Three’s Company return to the Fringe with this play about the life of "Python", Graham Chapman. Told directly as an autiobiography, George Telfer delivers a superb performance, standing on the sure foundations of an accomplished piece of writing.
 
It’s a testament to the company they can play in such an ill-conceived venue and still deliver such a strong piece of theatre. The venue isn’t uncomfortable to sit in, nor was it too hot. But it felt like being in a large container seeing a straight play rather than something immersive and weird in a container. I couldn’t see much at the back and this made accessing the parts where Telfer was seated virtually impossible to see. I am aware budgets are tight but choice of venue directly impacts the audience experience and a seat at the back was worse than even the "Gods" at the theatre Royal.
 
And no onto something completely different – a review of this stellar piece of theatre.
 
Do you have  to be a python fan ? No. This is an accessible, touching, often very funny, sharply observed and written solo biography play. Crawshaw combines his research into, and knowledge of Graham Chapman with an ability to create a compelling story, an interesting story, and a significant story.
 
Crawshaw employs Pythonesque in just to right measure to effect this autobiography. The performer looks like Chapman and has captured his English raconteur comic-ness. It’s never over down and this is portrayal, not impersonation. Within seconds, I believed I had Graham Chapman before me. If you don’t know who Chapman is, you have an all too human being before you, about to tell you and show you his life.
 
From wartime years to the Cambridge Footlights, and even the birth of the Edinburgh Fringe,  we get an insight, not only into how a Python (and indeed the Pythons) were influenced by they past but also how life itself shapes us for better or worse.  Specifically here we see the development of a critical ingredient – confidence: confidence to stop following the crowd.
 
For an hour Tom Crawshaw is a safe and worthy gamekeeper for the Python Estate. This feels lovingly and carefully crafted, authentic and yet no tribute – a piece of imagined autobiographical theatre in its own right. Suspension of disbelief is instant, easy and sustained throughout.
 
This is a priceless piece of solo theatre, a direct story conversation with the audience, unfolding a life, revealing Graham Chapman, the queen of the Pythons – light and dark, gay among the Python "lads".
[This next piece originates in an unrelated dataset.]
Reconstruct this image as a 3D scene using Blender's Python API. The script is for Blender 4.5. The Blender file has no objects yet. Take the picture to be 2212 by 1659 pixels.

And this isn’t just a play about the Pythons, nor just about Chapman – we have insights into the birth and development of television comedy and also the emergence into public view of the gay population.
 
To me this feels a bit shortened for Edinburgh. There’s scope to flesh some of this out a bit. 
 
This is a surgically accurate stage performance. Carrying Chapman, Python and the birth of public homosexuality with such competent, beautifully paced and modulated authenticity – as well as telling us a story, a history, an autobiography – this is an impressive  theatrical achievement from Telfer.
 
Directness in delivery, we are drawn in and our interest never flags for a moment. Striking the balance between humour and the more serious, touching and tragic parts of the story, Crawshaw has got it all just right. Very highly recommended.